Ce système de bourse est toutefois bien implanté dans les pays scandinaves. En Finlande par exemple, il existe des bourses d’État ou de fondations privées, qui s’étendent sur plusieurs mois, voire plusieurs années, et ne sont pas toujours taxées. Les arts classiques touchent la grande majorité des bourses : la plupart sont réservées pour le théâtre ou la musique classique. Mais la bande-dessinée n’est pas en reste. En Finlande, elle a même son propre budget dans les bourses d’État. C’est grâce à cette aide que Ville Ranta a pu travailler pendant cinq ans sur son roman graphique. Ces bourses sont nécessaires pour les petits pays car elles constituent la moitié du salaire de l’artiste-auteur. Néanmoins, ce n’est qu’un cercle restreint d’auteurs déjà professionnels qui y accèdent. « Il faut alors faire un premier livre en même temps qu’un autre travail à côté. Il faut du temps pour faire un livre et les maisons d’édition ne nous accordent pas ce temps. » regrette Chloé.
Autre possibilité, les résidences d’artistes. Les auteurs sont accueillis entre trois et six mois, logés et nourris gratuitement, et ont parfois du matériel à disposition. Le hic, c’est que les auteurs ne sont pas rémunérés pour le travail qu’ils produisent. Ça implique des déménagements, souvent loin de chez soi, de l’investissement psychologique et financier. Il faut également faire des projets en rapport avec la région, des interventions et des animations, ce qui laisse peu de temps pour l’écriture.
« Ces résidences sont faites pour créer, pas pour se transformer en animateur culturel », commente Samantha Bailly. Elle ajoute que les bourses sont difficilement accessibles aux femmes : « Sociologiquement, la femme professionnelle commence à accéder aux bourses vers ses 40 ans. Elle a donc souvent des enfants, et dans notre société, c’est aussi elle qui a la charge mentale.

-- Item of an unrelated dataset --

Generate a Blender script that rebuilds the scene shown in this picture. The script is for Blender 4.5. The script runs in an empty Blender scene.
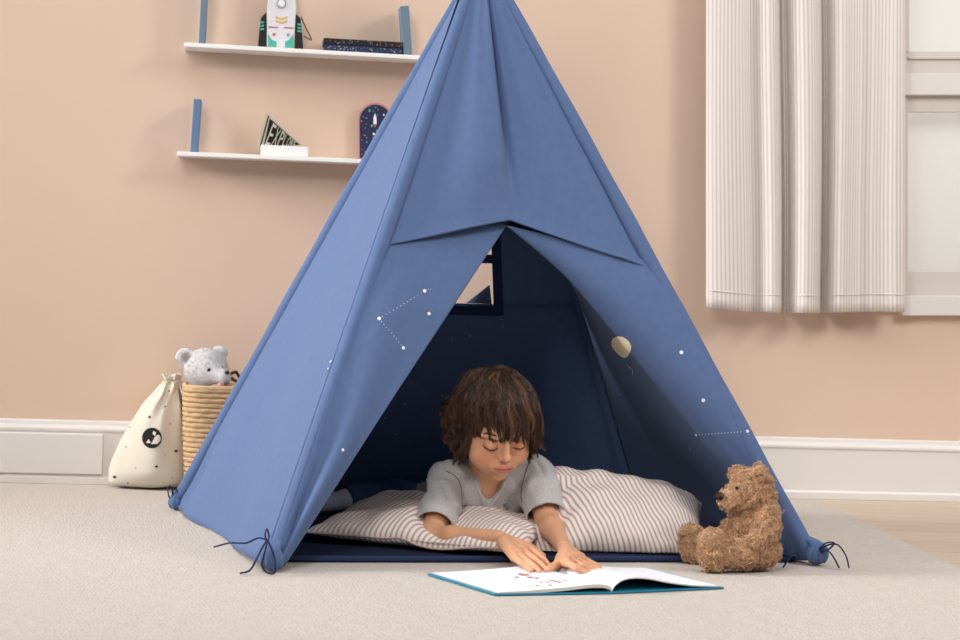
import bpy, bmesh, math, random
import numpy as np
from mathutils import Vector, Matrix
from mathutils.bvhtree import BVHTree
random.seed(7); RNG = np.random.default_rng(7)
PI = math.pi
SC = bpy.context.scene
COL = SC.collection

# ------------------------------------------------------------------ camera and pixel geometry
FOC = 2000.0; CAMH = 0.62; ROLL = 0.0345; PITCH = math.atan(70/FOC)
cam_rot = Matrix.Rotation(PI/2-PITCH, 3, 'X') @ Matrix.Rotation(ROLL, 3, 'Z')
RC = np.array(cam_rot)
EYE = np.array([0, 0, CAMH])
def ray(px, py):
    d = RC @ np.array([(px-480)/FOC, -(py-320)/FOC, -1.0]); return d
def U(px, py, Y):
    d = ray(px, py); return EYE + d*(Y/d[1])
def G(px, py, z=0.0):
    d = ray(px, py); return EYE + d*((z-CAMH)/d[2])
def on_plane(px, py, p0, n):
    d = ray(px, py); return EYE + d*(np.dot(p0-EYE, n)/np.dot(d, n))
def unit(v):
    v = np.asarray(v, float); return v/np.linalg.norm(v)
cd = bpy.data.cameras.new('camera'); cam = bpy.data.objects.new('camera', cd); COL.objects.link(cam)
cam.matrix_world = Matrix.Translation(EYE) @ cam_rot.to_4x4()
cd.sensor_width = 36; cd.lens = 36*FOC/960; cd.clip_start = .05
cd.dof.use_dof = True; cd.dof.focus_distance = 4.0; cd.dof.aperture_fstop = 8
SC.camera = cam

# ------------------------------------------------------------------ materials
def lin(c):
    c = c/255.0
    return c/12.92 if c <= .04045 else ((c+.055)/1.055)**2.4
def rgb(r, g, b): return (lin(r), lin(g), lin(b), 1)
def mat(name, col, rough=.7, spec=.3, noise=0, nscale=20, bump=0, bscale=300, sheen=0, attr=False, metal=0, detail=3, bdist=.002, sss=0):
    m = bpy.data.materials.new(name); m.use_nodes = True
    nt = m.node_tree; N = nt.nodes; L = nt.links
    b = N['Principled BSDF']
    b.inputs['Roughness'].default_value = rough
    b.inputs['Specular IOR Level'].default_value = spec
    b.inputs['Metallic'].default_value = metal
    if sheen:
        b.inputs['Sheen Weight'].default_value = sheen; b.inputs['Sheen Roughness'].default_value = .5
    if sss:
        b.inputs['Subsurface Weight'].default_value = sss
        b.inputs['Subsurface Radius'].default_value = (1, .35, .2); b.inputs['Subsurface Scale'].default_value = .006
    tc = N.new('ShaderNodeTexCoord')
    src = None
    if attr:
        a = N.new('ShaderNodeAttribute'); a.attribute_name = 'Col'; src = a.outputs['Color']
    if noise:
        n = N.new('ShaderNodeTexNoise'); n.inputs['Scale'].default_value = nscale; n.inputs['Detail'].default_value = detail
        L.new(tc.outputs['Object'], n.inputs['Vector'])
        mr = N.new('ShaderNodeMapRange'); mr.inputs[1].default_value = .25; mr.inputs[2].default_value = .75
        mr.inputs[3].default_value = 1-noise; mr.inputs[4].default_value = 1+noise
        L.new(n.outputs['Fac'], mr.inputs[0])
        mx = N.new('ShaderNodeMix'); mx.data_type = 'RGBA'; mx.blend_type = 'MULTIPLY'; mx.inputs[0].default_value = 1
        if src: L.new(src, mx.inputs[6])
        else: mx.inputs[6].default_value = col
        cc = N.new('ShaderNodeCombineColor')
        for i in range(3): L.new(mr.outputs[0], cc.inputs[i])
        L.new(cc.outputs[0], mx.inputs[7]); src = mx.outputs[2]
    if src: L.new(src, b.inputs['Base Color'])
    else: b.inputs['Base Color'].default_value = col
    if bump:
        n = N.new('ShaderNodeTexNoise'); n.inputs['Scale'].default_value = bscale; n.inputs['Detail'].default_value = 4
        L.new(tc.outputs['Object'], n.inputs['Vector'])
        bp = N.new('ShaderNodeBump'); bp.inputs['Strength'].default_value = bump; bp.inputs['Distance'].default_value = bdist
        L.new(n.outputs['Fac'], bp.inputs['Height']); L.new(bp.outputs[0], b.inputs['Normal'])
    return m
def stripe_mat(name, base, line, freq, duty, rough=.85, soft=.12, bump=.15, axis=0, wob=0, translucent=0):
    m = mat(name, base, rough, .2, bump=bump, bscale=400, bdist=.001, sheen=.1)
    nt = m.node_tree; N = nt.nodes; L = nt.links; b = N['Principled BSDF']
    tc = N['Texture Coordinate']; sp = N.new('ShaderNodeSeparateXYZ'); L.new(tc.outputs['UV'], sp.inputs[0])
    mu = N.new('ShaderNodeMath'); mu.operation = 'MULTIPLY'; mu.inputs[1].default_value = freq; L.new(sp.outputs[axis], mu.inputs[0])
    fr = N.new('ShaderNodeMath'); fr.operation = 'PINGPONG'; fr.inputs[1].default_value = .5; L.new(mu.outputs[0], fr.inputs[0])
    mr = N.new('ShaderNodeMapRange'); mr.interpolation_type = 'SMOOTHSTEP'
    mr.inputs[1].default_value = duty*.5-soft/2; mr.inputs[2].default_value = duty*.5+soft/2
    L.new(fr.outputs[0], mr.inputs[0])
    mx = N.new('ShaderNodeMix'); mx.data_type = 'RGBA'; mx.inputs[6].default_value = line; mx.inputs[7].default_value = base
    L.new(mr.outputs[0], mx.inputs[0]); L.new(mx.outputs[2], b.inputs['Base Color'])
    return m

M = {}
M['wall'] = mat('peach_wall_paint', rgb(220,194,175), .9, .15, noise=.015, nscale=1.5, bump=.05, bscale=120)
M['trim'] = mat('white_trim_paint', rgb(226,222,218), .5, .35)
M['sash'] = mat('warm_white_sash', rgb(214,206,198), .5, .3)
M['shelf'] = mat('white_shelf', rgb(240,238,236), .5, .3)
M['tent'] = mat('blue_canvas', rgb(87,108,148), .85, .15, noise=.05, nscale=60, bump=.25, bscale=900, bdist=.0008, sheen=.06)
M['tent_seam'] = mat('blue_canvas_seam', rgb(76,94,136), .9, .1, bump=.2, bscale=900, bdist=.0008)
M['lining'] = mat('navy_lining', rgb(30,36,60), .9, .1, noise=.05, nscale=40, bump=.2, bscale=900, bdist=.0008)
M['tape'] = mat('navy_tape', rgb(40,52,84), .85, .2)
M['print'] = mat('white_print', rgb(235,238,246), .8, .2)
M['printdim'] = mat('grey_print', rgb(150,160,182), .8, .2)
M['stitch'] = mat('pale_stitch', rgb(120,145,192), .9, .1)
M['cream'] = mat('cream_print', rgb(250,242,206), .8, .2, noise=.08, nscale=60)
M['pole'] = mat('pine_pole', rgb(205,170,125), .6, .3, noise=.1, nscale=12)
M['skin'] = mat('skin', (1,1,1,1), .5, .35, attr=True, noise=.03, nscale=60, sss=.15)
M['shirt'] = mat('grey_marl', rgb(190,188,188), .95, .1, noise=.12, nscale=260, bump=.3, bscale=700, bdist=.001, sheen=.15)
M['denim'] = mat('blue_denim', rgb(66,82,114), .9, .1, noise=.1, nscale=200, bump=.3, bscale=500, bdist=.001)
M['sock'] = mat('pale_sock', rgb(205,210,220), .95, .1, bump=.3)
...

Quelle personne peut laisser sa famille pendant six mois ? Ce n’est pas du tout réaliste. » Pour nos jeunes autrices révoltées, « ce n’est pas un projet de vie ».

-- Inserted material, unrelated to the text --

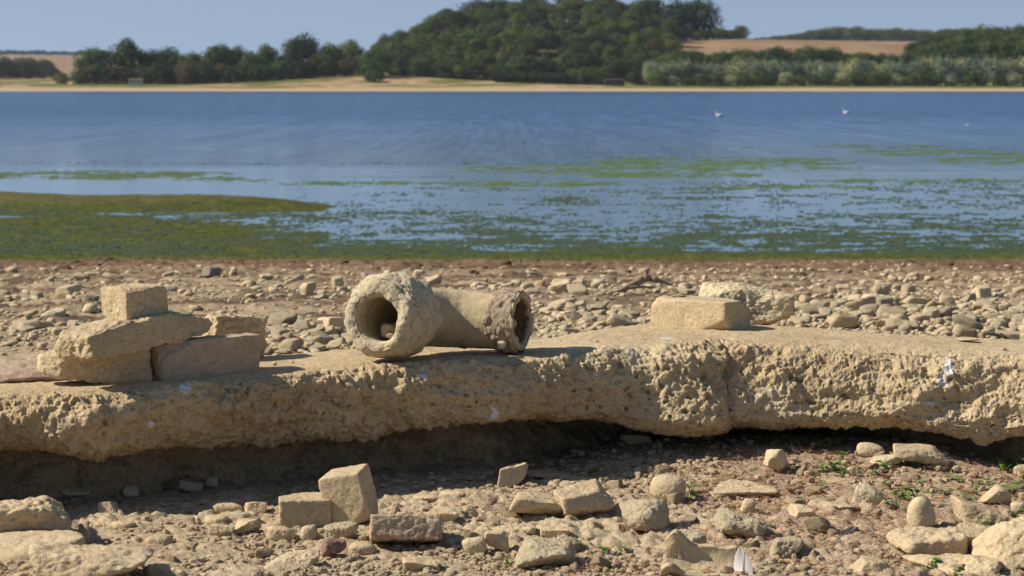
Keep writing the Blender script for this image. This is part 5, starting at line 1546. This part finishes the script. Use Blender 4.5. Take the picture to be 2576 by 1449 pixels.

Une bande d’irréductibles auteurs résistent aux grands éditeurs
En parallèle du FIBD, de jeunes auteurs et autrices ont décidé de créer leur festival alternatif, Spin-Off, dédié à la micro-édition. Pour sa quatrième édition, il rassemble plus de 80 micro-éditeurs internationaux : il s’agit d’auteurs qui s’auto-éditent ou de petits éditeurs maîtrisant tout le processus de création. Tous les gains sont alors pour l’artiste, mais toutes les dépenses sont aussi à sa charge. En plus de devoir trouver soi-même le financement, les artistes sont multi-casquettes : ils se retrouvent auteurs, éditeurs, imprimeurs, commerciaux, etc.

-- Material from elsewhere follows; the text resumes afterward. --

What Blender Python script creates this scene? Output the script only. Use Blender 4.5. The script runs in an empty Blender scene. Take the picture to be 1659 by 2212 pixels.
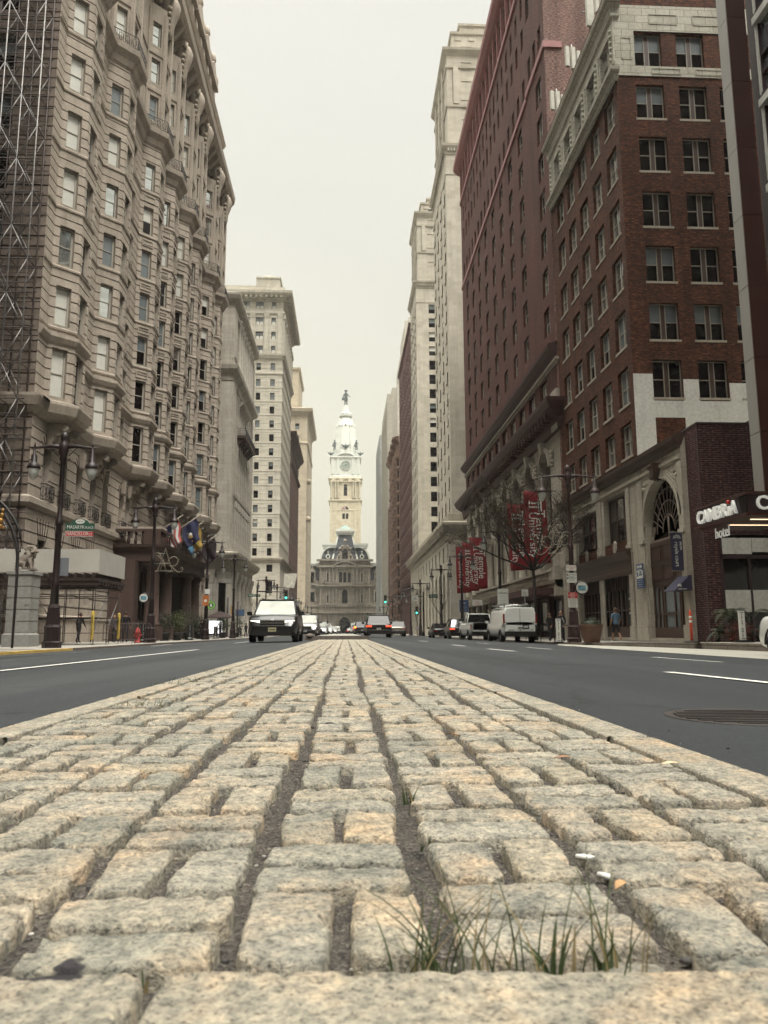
import bpy, bmesh, math, random
from mathutils import Vector, Matrix
R = math.radians
PI = math.pi
sc = bpy.context.scene
col = sc.collection
rng = random.Random(7)

# ---------------------------------------------------------------- camera model (also used at build time to size far things)
F = 1659.0; CX = 829.5; CY = 1106.0; CAMZ = 0.50
def _nv(v): return Vector(v).normalized()
_Yc = _nv((746.5-CX, -(1365.7-CY), F)); _Zc = _nv((-34.5, 10609, 1659.0))
_Xc = _Yc.cross(_Zc)
if _Xc.x < 0: _Xc = -_Xc
def ray(px, py):
    c = Vector((px-CX, -(py-CY), F))
    return Vector((c.dot(_Xc), c.dot(_Yc), c.dot(_Zc)))
def at(px, py, X=None, Y=None, Z=None):
    r = ray(px, py)
    t = X/r[0] if X is not None else (Y/r[1] if Y is not None else (Z-CAMZ)/r[2])
    return Vector((r[0]*t, r[1]*t, r[2]*t+CAMZ))

# ---------------------------------------------------------------- materials
MATS = {}
def new_mat(name):
    m = bpy.data.materials.new(name); m.use_nodes = True
    nt = m.node_tree; b = nt.nodes['Principled BSDF']
    return m, nt, b
def N(nt, t, **k):
    n = nt.nodes.new(t)
    for a, v in k.items(): setattr(n, a, v)
    return n
def ramp(nt, fac, stops):
    r = N(nt, 'ShaderNodeValToRGB')
    e = r.color_ramp.elements
    while len(e) < len(stops): e.new(0.5)
    for i, (p, c) in enumerate(stops):
        e[i].position = p; e[i].color = (*c, 1) if len(c) == 3 else c
    nt.links.new(fac, r.inputs[0]); return r.outputs[0]
def mixc(nt, fac, a, b, mode='MIX'):
    m = N(nt, 'ShaderNodeMix', data_type='RGBA', blend_type=mode)
    if isinstance(fac, (int, float)): m.inputs[0].default_value = fac
    else: nt.links.new(fac, m.inputs[0])
    for i, v in ((6, a), (7, b)):
        if isinstance(v, (tuple, list)): m.inputs[i].default_value = (*v[:3], 1)
        else: nt.links.new(v, m.inputs[i])
    return m.outputs[2]
def noise(nt, scale, vec=None, detail=4, rough=.55, out=0):
    n = N(nt, 'ShaderNodeTexNoise'); n.inputs['Scale'].default_value = scale
    n.inputs['Detail'].default_value = detail; n.inputs['Roughness'].default_value = rough
    if vec is not None: nt.links.new(vec, n.inputs['Vector'])
    return n.outputs[out]
def bump(nt, b, h, strength=.3, dist=.02):
    bp = N(nt, 'ShaderNodeBump'); bp.inputs['Strength'].default_value = strength
    bp.inputs['Distance'].default_value = dist
    nt.links.new(h, bp.inputs['Height']); nt.links.new(bp.outputs[0], b.inputs['Normal'])
def sc3(c, k): return tuple(min(1, x*k) for x in c)
def uvn(nt): return N(nt, 'ShaderNodeUVMap').outputs[0]
def stretch(nt, vec, s):
    m = N(nt, 'ShaderNodeMapping'); m.inputs['Scale'].default_value = s
    nt.links.new(vec, m.inputs[0]); return m.outputs[0]

def plain(name, c, rough=.6, metal=0, ior=1.45, var=.12, vs=3.0, emit=None, es=1, coat=0):
    if name in MATS: return MATS[name]
    m, nt, b = new_mat(name)
    if var:
        g = N(nt, 'ShaderNodeTexCoord')
        f = noise(nt, vs, g.outputs['Object'])
        nt.links.new(ramp(nt, f, [(.3, sc3(c, 1-var)), (.7, sc3(c, 1+var))]), b.inputs['Base Color'])
    else: b.inputs['Base Color'].default_value = (*c, 1)
    b.inputs['Roughness'].default_value = rough; b.inputs['Metallic'].default_value = metal
    b.inputs['IOR'].default_value = ior
    if coat: b.inputs['Coat Weight'].default_value = coat; b.inputs['Coat Roughness'].default_value = .05
    if emit:
        b.inputs['Emission Color'].default_value = (*emit, 1); b.inputs['Emission Strength'].default_value = es
    MATS[name] = m; return m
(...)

« J’aime la liberté que l’auto-édition me procure, mais on ne peut pas en vivre. »
Merieme Mesfioui a co-fondé le Spin-Off et, elle aussi, multiplie les cordes à son arc : designer graphique, illustratrice et autrice de BD. « L’idée est de montrer une programmation complémentaire à celle du FIBD. On mélange des artistes qui sont encore étudiants avec des professionnels depuis plus de 20 ans. On a aussi des collectifs de Serbie, d’Argentine, de Taïwan et de Corée du Sud. L’idée est de montrer toute la richesse créative que peut offrir cette petite niche. J’aime la liberté que l’auto-édition me procure, mais on ne peut pas en vivre. »
La micro-édition peut servir de tremplin pour les jeunes éditeurs, qui peuvent être repérés par des éditeurs plus importants. Encore faut-il pouvoir assumer toutes ces casquettes.